- WHAT YOU ARE ASKED TO DO:
Will you quote precisely the lines that run from the top of the material below to the line containing "COL = sc.collection", both ends included?

- EXCERPTED DATA:
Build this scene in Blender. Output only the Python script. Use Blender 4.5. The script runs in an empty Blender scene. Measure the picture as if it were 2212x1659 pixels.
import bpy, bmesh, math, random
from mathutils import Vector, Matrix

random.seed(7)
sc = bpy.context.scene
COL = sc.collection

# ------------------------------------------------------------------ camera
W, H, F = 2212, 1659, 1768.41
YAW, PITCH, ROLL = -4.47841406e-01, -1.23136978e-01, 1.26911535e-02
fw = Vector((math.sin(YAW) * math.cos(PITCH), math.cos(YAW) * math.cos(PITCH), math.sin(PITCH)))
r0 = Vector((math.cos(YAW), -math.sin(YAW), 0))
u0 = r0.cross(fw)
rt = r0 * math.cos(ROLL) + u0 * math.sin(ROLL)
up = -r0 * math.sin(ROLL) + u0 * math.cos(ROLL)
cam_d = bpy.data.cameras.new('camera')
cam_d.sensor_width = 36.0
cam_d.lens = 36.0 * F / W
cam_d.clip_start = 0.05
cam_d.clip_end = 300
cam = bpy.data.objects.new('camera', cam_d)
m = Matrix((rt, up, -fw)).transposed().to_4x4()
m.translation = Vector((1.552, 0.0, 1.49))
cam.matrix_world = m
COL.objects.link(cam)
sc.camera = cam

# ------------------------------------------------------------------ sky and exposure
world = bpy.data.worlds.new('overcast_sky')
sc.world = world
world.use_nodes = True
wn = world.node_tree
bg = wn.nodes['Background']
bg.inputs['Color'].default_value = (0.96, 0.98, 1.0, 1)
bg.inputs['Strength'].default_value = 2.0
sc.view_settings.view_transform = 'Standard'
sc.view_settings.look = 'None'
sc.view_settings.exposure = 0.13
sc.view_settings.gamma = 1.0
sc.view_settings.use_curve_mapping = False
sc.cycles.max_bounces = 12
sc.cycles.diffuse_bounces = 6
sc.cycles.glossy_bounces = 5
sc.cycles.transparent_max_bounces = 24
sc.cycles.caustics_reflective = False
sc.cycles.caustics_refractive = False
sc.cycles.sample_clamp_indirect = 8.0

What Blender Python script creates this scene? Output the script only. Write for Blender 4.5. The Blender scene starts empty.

- IN RESPONSE:
Build this scene in Blender. Output only the Python script. Use Blender 4.5. The script runs in an empty Blender scene. Measure the picture as if it were 2212x1659 pixels.
import bpy, bmesh, math, random
from mathutils import Vector, Matrix

random.seed(7)
sc = bpy.context.scene
COL = sc.collection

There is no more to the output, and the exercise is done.